- _DATA SECTION_:
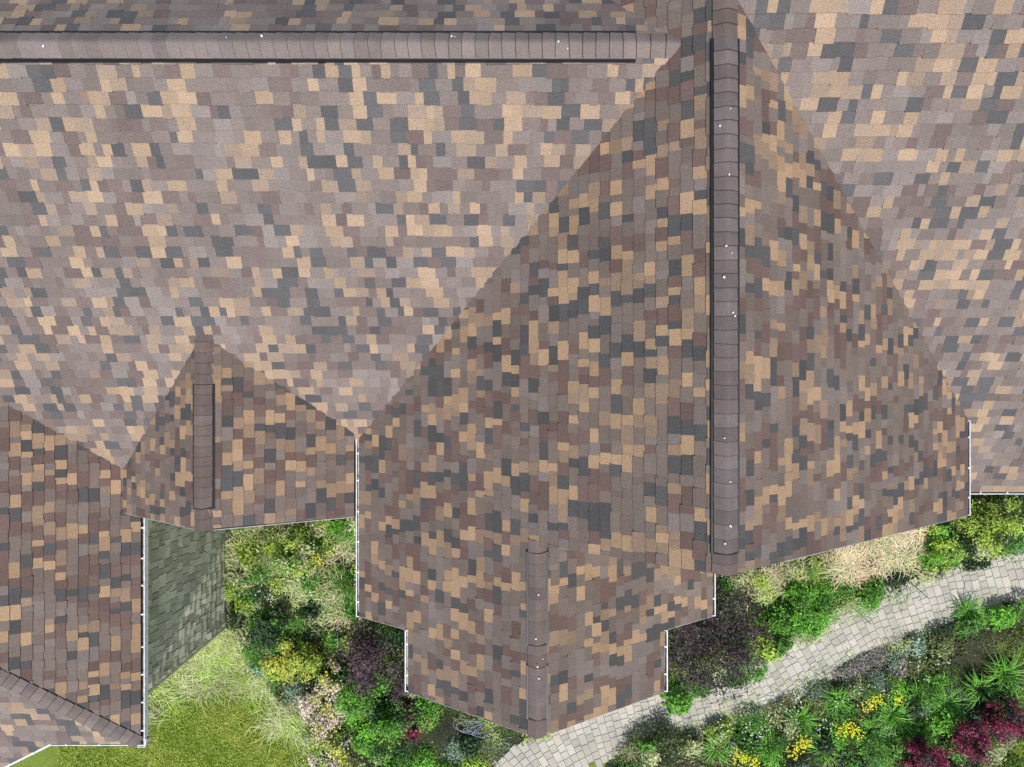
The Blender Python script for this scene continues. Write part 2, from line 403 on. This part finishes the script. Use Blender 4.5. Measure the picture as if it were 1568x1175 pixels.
def catmull(P, n=14):
    P = [np.array(p, float) for p in P]; out = []
    for i in range(1, len(P)-2):
        for j in range(n):
            t = j/n; a, b, c, d = P[i-1:i+3]
            out.append(.5*((2*b)+(-a+c)*t+(2*a-5*b+4*c-d)*t*t+(-a+3*b-3*c+d)*t**3))
    return np.array(out)
cl = catmull([gp(*p) for p in [(1900, 740), (1760, 800), (1568, 877), (1430, 918), (1320, 960), (1225, 1014), (1150, 1055), (1070, 1084), (960, 1110), (880, 1135), (810, 1175), (760, 1235), (740, 1330), (735, 1400)]], 20)
seg = np.linalg.norm(np.diff(cl, axis=0), axis=1); cum = np.concatenate([[0], np.cumsum(seg)])
def along(s):
    x = np.interp(s, cum, cl[:, 0]); y = np.interp(s, cum, cl[:, 1])
    x2 = np.interp(s+.05, cum, cl[:, 0]); y2 = np.interp(s+.05, cum, cl[:, 1])
    x1 = np.interp(s-.05, cum, cl[:, 0]); y1 = np.interp(s-.05, cum, cl[:, 1])
    t = np.array([x2-x1, y2-y1]); t /= np.linalg.norm(t)+1e-9
    return np.array([x, y]), t, np.array([-t[1], t[0]])
V = []; Fc = []; C = []; SV = []; SF = []
PWID = 1.08; st = .165; ns = int(cum[-1]/st)-2
for i in range(1, ns):
    c0, t0, n0 = along(i*st+.003); c1, t1, n1 = along((i+1)*st-.003)
    x = -PWID/2-random.uniform(0, .10)
    SV += [(*(c0+n0*.55), .020), (*(c0-n0*.55), .020)]
    while x < PWID/2:
        w = random.choice((.165, .165, .24, .12)); xa, xb = x+.003, x+w-.003; x += w
        z = .033+random.uniform(-.003, .003); b = len(V)
        pts = [c0+n0*xa, c0+n0*xb, c1+n1*xb, c1+n1*xa]; cen = sum(pts)/4
        for p in pts: q = p+(cen-p)*.04; V.append((q[0], q[1], z+random.uniform(-.001, .001)))
        for p in pts: V.append((p[0], p[1], z-.008))
        for p in pts: V.append((p[0], p[1], .0))
        cj = np.array((.48, .45, .385))*random.uniform(.84, 1.12)*np.array([random.uniform(.98, 1.03), 1, random.uniform(.95, 1.02)])
        Fc.append((b, b+1, b+2, b+3)); C.append(cj)
        for k in range(4):
            k2 = (k+1) % 4
            Fc.append((b+k, b+4+k, b+4+k2, b+k2)); C.append(cj*.8)
            Fc.append((b+4+k, b+8+k, b+8+k2, b+4+k2)); C.append(cj*.6)
for i in range(len(SV)//2-1): SF.append((2*i, 2*i+1, 2*i+3, 2*i+2))
path = empty('paver_path')
mesh_obj('joint_bed', SV, SF, M_JOINT, None, path); mesh_obj('pavers', V, Fc, M_PAVER, C, path)

# ---------------------------------------------------------------- vegetation
COL = dict(lime=(.40, .56, .08), green=(.12, .31, .04), bright=(.19, .50, .045), pale=(.54, .59, .28), tan=(.84, .70, .45),
           dark=(.035, .080, .024), purple=(.070, .042, .050), plum=(.13, .075, .09), burg=(.27, .025, .075), bluegr=(.27, .39, .26), yellow=(.95, .88, .03),
           pink=(.90, .72, .62), greyp=(.44, .40, .36), yel2=(.66, .68, .10), olive=(.23, .28, .09), white=(.9, .9, .86))
def unit(a): return a/np.maximum(np.linalg.norm(a, axis=1, keepdims=True), 1e-9)
def leafquads(c, n, L, Wd):
    r = unit(rng.normal(size=c.shape)); a = unit(np.cross(n, r)); b = np.cross(n, a)
    L = L[:, None]; Wd = Wd[:, None]
    fold = n*(L*.12)
    return np.stack([c-a*L*.5-fold, c+b*Wd*.5, c+a*L*.5-fold, c-b*Wd*.5], axis=1)
def upnormals(n, tilt=.6):
    v = rng.normal(size=(n, 3))*tilt; v[:, 2] = 1; return unit(v)
def jitter(base, n, a=.25):
    f = rng.uniform(1-a, 1+a, size=(n, 1)); h = rng.normal(0, .07, size=(n, 3))
    return np.clip(np.asarray(base)*f*(1+h), 0, 1)
def bladequads(base, head, L, up, lean, droop, w, col, nseg=3):
    n = len(base); hd = np.stack([np.cos(head), np.sin(head), np.zeros(n)], 1); sd = np.stack([-np.sin(head), np.cos(head), np.zeros(n)], 1)
    Q = []; Cc = []; curl = rng.normal(0, .16, n)
    def pt(t):
        p = base+hd*(L*lean*t)[:, None]+sd*(L*curl*t*t)[:, None]; p[:, 2] += L*(up*t-droop*t*t); p[:, 2] = np.maximum(p[:, 2], .01); return p
    for s in range(nseg):
        t0 = s/nseg; t1 = (s+1)/nseg; p0 = pt(t0); p1 = pt(t1)
        w0 = w*(1-t0)**.6*.5; w1 = w*(max(0.04, 1-t1))**.6*.5
        Q.append(np.stack([p0-sd*w0[:, None], p0+sd*w0[:, None], p1+sd*w1[:, None], p1-sd*w1[:, None]], 1)); Cc.append(col)
    return np.concatenate(Q), np.concatenate(Cc)

def bush(name, u, v, rpx, h, kinds, n=2600, leaf=.05, ratio=.5, asp=1.0, K=30, spread=.14):
    r = rpx*15.0/F; cx, cy = gp(u, v, h*.5)
    k = K; th = rng.uniform(0, 2*np.pi, k); rr = np.sqrt(rng.uniform(0, 1, k))
    cc = np.stack([np.cos(th)*rr*r*.95, np.sin(th)*rr*r*.95*asp, h*np.sqrt(np.clip(1-(rr*.88)**2, .05, 1))*rng.uniform(.4, 1.1, k)], 1)
    idx = rng.integers(0, k, n); off = rng.normal(0, 1, (n, 3)); off = off*np.array([spread*r, spread*r, spread*.7*h])
    c = cc[idx]+off; c[:, 2] = np.maximum(c[:, 2], .03)
    nn = unit(off/r*1.4+rng.normal(0, .35, (n, 3))+np.array([0, 0, .8]))
    L = leaf*1.25*rng.uniform(.6, 1.4, n); Q = leafquads(c, nn, L, L*ratio)
    kc = np.array([np.array(COL[kinds[i % len(kinds)]])*rng.uniform(.55, 1.3) for i in range(k)])
    Cc = kc[idx]*rng.uniform(.55, 1.35, (n, 1))
    m = 18; hd = rng.uniform(0, 2*np.pi, m)
    B = np.zeros((m, 3)); sq, sc = bladequads(B, hd, np.full(m, h*1.0), .9, rng.uniform(.1, .8, m)*r/h, .15, np.full(m, .02), np.tile(np.array([[.09, .06, .04]]), (m, 1)))
    Q = np.concatenate([Q, sq]); Cc = np.concatenate([Cc, sc])
    Q = Q+np.array([cx, cy, 0]); return quads_obj(name, Q, Cc, M_LEAF)

def clump(name, u, v, L, n, kind, w=.02, up=.9, droop=.75, lean=(.3, .9), spread=.08, kind2=None, jit=.4, z0=.0):
    cx, cy = gp(u, v, .3); base = rng.normal(0, spread, (n, 3)); base[:, 2] = .01
    head = np.arctan2(base[:, 1], base[:, 0])+rng.normal(0, .8, n)
    col = jitter(COL[kind], n, jit)
    if kind2:
        m = rng.random(n) < .45; col[m] = jitter(COL[kind2], m.sum(), jit)
    Q, Cc = bladequads(base+np.array([cx, cy, z0]), head, L*rng.uniform(.45, 1.15, n), up, rng.uniform(*lean, n), droop, np.full(n, w)*rng.uniform(.6, 1.2, n), col, 4)
    return quads_obj(name, Q, Cc, M_LEAF)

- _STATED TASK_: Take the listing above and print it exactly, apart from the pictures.

- _THE SOLUTION_:
The Blender Python script for this scene continues. Write part 2, from line 403 on. This part finishes the script. Use Blender 4.5. Measure the picture as if it were 1568x1175 pixels.
def catmull(P, n=14):
    P = [np.array(p, float) for p in P]; out = []
    for i in range(1, len(P)-2):
        for j in range(n):
            t = j/n; a, b, c, d = P[i-1:i+3]
            out.append(.5*((2*b)+(-a+c)*t+(2*a-5*b+4*c-d)*t*t+(-a+3*b-3*c+d)*t**3))
    return np.array(out)
cl = catmull([gp(*p) for p in [(1900, 740), (1760, 800), (1568, 877), (1430, 918), (1320, 960), (1225, 1014), (1150, 1055), (1070, 1084), (960, 1110), (880, 1135), (810, 1175), (760, 1235), (740, 1330), (735, 1400)]], 20)
seg = np.linalg.norm(np.diff(cl, axis=0), axis=1); cum = np.concatenate([[0], np.cumsum(seg)])
def along(s):
    x = np.interp(s, cum, cl[:, 0]); y = np.interp(s, cum, cl[:, 1])
    x2 = np.interp(s+.05, cum, cl[:, 0]); y2 = np.interp(s+.05, cum, cl[:, 1])
    x1 = np.interp(s-.05, cum, cl[:, 0]); y1 = np.interp(s-.05, cum, cl[:, 1])
    t = np.array([x2-x1, y2-y1]); t /= np.linalg.norm(t)+1e-9
    return np.array([x, y]), t, np.array([-t[1], t[0]])
V = []; Fc = []; C = []; SV = []; SF = []
PWID = 1.08; st = .165; ns = int(cum[-1]/st)-2
for i in range(1, ns):
    c0, t0, n0 = along(i*st+.003); c1, t1, n1 = along((i+1)*st-.003)
    x = -PWID/2-random.uniform(0, .10)
    SV += [(*(c0+n0*.55), .020), (*(c0-n0*.55), .020)]
    while x < PWID/2:
        w = random.choice((.165, .165, .24, .12)); xa, xb = x+.003, x+w-.003; x += w
        z = .033+random.uniform(-.003, .003); b = len(V)
        pts = [c0+n0*xa, c0+n0*xb, c1+n1*xb, c1+n1*xa]; cen = sum(pts)/4
        for p in pts: q = p+(cen-p)*.04; V.append((q[0], q[1], z+random.uniform(-.001, .001)))
        for p in pts: V.append((p[0], p[1], z-.008))
        for p in pts: V.append((p[0], p[1], .0))
        cj = np.array((.48, .45, .385))*random.uniform(.84, 1.12)*np.array([random.uniform(.98, 1.03), 1, random.uniform(.95, 1.02)])
        Fc.append((b, b+1, b+2, b+3)); C.append(cj)
        for k in range(4):
            k2 = (k+1) % 4
            Fc.append((b+k, b+4+k, b+4+k2, b+k2)); C.append(cj*.8)
            Fc.append((b+4+k, b+8+k, b+8+k2, b+4+k2)); C.append(cj*.6)
for i in range(len(SV)//2-1): SF.append((2*i, 2*i+1, 2*i+3, 2*i+2))
path = empty('paver_path')
mesh_obj('joint_bed', SV, SF, M_JOINT, None, path); mesh_obj('pavers', V, Fc, M_PAVER, C, path)

# ---------------------------------------------------------------- vegetation
COL = dict(lime=(.40, .56, .08), green=(.12, .31, .04), bright=(.19, .50, .045), pale=(.54, .59, .28), tan=(.84, .70, .45),
           dark=(.035, .080, .024), purple=(.070, .042, .050), plum=(.13, .075, .09), burg=(.27, .025, .075), bluegr=(.27, .39, .26), yellow=(.95, .88, .03),
           pink=(.90, .72, .62), greyp=(.44, .40, .36), yel2=(.66, .68, .10), olive=(.23, .28, .09), white=(.9, .9, .86))
def unit(a): return a/np.maximum(np.linalg.norm(a, axis=1, keepdims=True), 1e-9)
def leafquads(c, n, L, Wd):
    r = unit(rng.normal(size=c.shape)); a = unit(np.cross(n, r)); b = np.cross(n, a)
    L = L[:, None]; Wd = Wd[:, None]
    fold = n*(L*.12)
    return np.stack([c-a*L*.5-fold, c+b*Wd*.5, c+a*L*.5-fold, c-b*Wd*.5], axis=1)
def upnormals(n, tilt=.6):
    v = rng.normal(size=(n, 3))*tilt; v[:, 2] = 1; return unit(v)
def jitter(base, n, a=.25):
    f = rng.uniform(1-a, 1+a, size=(n, 1)); h = rng.normal(0, .07, size=(n, 3))
    return np.clip(np.asarray(base)*f*(1+h), 0, 1)
def bladequads(base, head, L, up, lean, droop, w, col, nseg=3):
    n = len(base); hd = np.stack([np.cos(head), np.sin(head), np.zeros(n)], 1); sd = np.stack([-np.sin(head), np.cos(head), np.zeros(n)], 1)
    Q = []; Cc = []; curl = rng.normal(0, .16, n)
    def pt(t):
        p = base+hd*(L*lean*t)[:, None]+sd*(L*curl*t*t)[:, None]; p[:, 2] += L*(up*t-droop*t*t); p[:, 2] = np.maximum(p[:, 2], .01); return p
    for s in range(nseg):
        t0 = s/nseg; t1 = (s+1)/nseg; p0 = pt(t0); p1 = pt(t1)
        w0 = w*(1-t0)**.6*.5; w1 = w*(max(0.04, 1-t1))**.6*.5
        Q.append(np.stack([p0-sd*w0[:, None], p0+sd*w0[:, None], p1+sd*w1[:, None], p1-sd*w1[:, None]], 1)); Cc.append(col)
    return np.concatenate(Q), np.concatenate(Cc)

def bush(name, u, v, rpx, h, kinds, n=2600, leaf=.05, ratio=.5, asp=1.0, K=30, spread=.14):
    r = rpx*15.0/F; cx, cy = gp(u, v, h*.5)
    k = K; th = rng.uniform(0, 2*np.pi, k); rr = np.sqrt(rng.uniform(0, 1, k))
    cc = np.stack([np.cos(th)*rr*r*.95, np.sin(th)*rr*r*.95*asp, h*np.sqrt(np.clip(1-(rr*.88)**2, .05, 1))*rng.uniform(.4, 1.1, k)], 1)
    idx = rng.integers(0, k, n); off = rng.normal(0, 1, (n, 3)); off = off*np.array([spread*r, spread*r, spread*.7*h])
    c = cc[idx]+off; c[:, 2] = np.maximum(c[:, 2], .03)
    nn = unit(off/r*1.4+rng.normal(0, .35, (n, 3))+np.array([0, 0, .8]))
    L = leaf*1.25*rng.uniform(.6, 1.4, n); Q = leafquads(c, nn, L, L*ratio)
    kc = np.array([np.array(COL[kinds[i % len(kinds)]])*rng.uniform(.55, 1.3) for i in range(k)])
    Cc = kc[idx]*rng.uniform(.55, 1.35, (n, 1))
    m = 18; hd = rng.uniform(0, 2*np.pi, m)
    B = np.zeros((m, 3)); sq, sc = bladequads(B, hd, np.full(m, h*1.0), .9, rng.uniform(.1, .8, m)*r/h, .15, np.full(m, .02), np.tile(np.array([[.09, .06, .04]]), (m, 1)))
    Q = np.concatenate([Q, sq]); Cc = np.concatenate([Cc, sc])
    Q = Q+np.array([cx, cy, 0]); return quads_obj(name, Q, Cc, M_LEAF)

def clump(name, u, v, L, n, kind, w=.02, up=.9, droop=.75, lean=(.3, .9), spread=.08, kind2=None, jit=.4, z0=.0):
    cx, cy = gp(u, v, .3); base = rng.normal(0, spread, (n, 3)); base[:, 2] = .01
    head = np.arctan2(base[:, 1], base[:, 0])+rng.normal(0, .8, n)
    col = jitter(COL[kind], n, jit)
    if kind2:
        m = rng.random(n) < .45; col[m] = jitter(COL[kind2], m.sum(), jit)
    Q, Cc = bladequads(base+np.array([cx, cy, z0]), head, L*rng.uniform(.45, 1.15, n), up, rng.uniform(*lean, n), droop, np.full(n, w)*rng.uniform(.6, 1.2, n), col, 4)
    return quads_obj(name, Q, Cc, M_LEAF)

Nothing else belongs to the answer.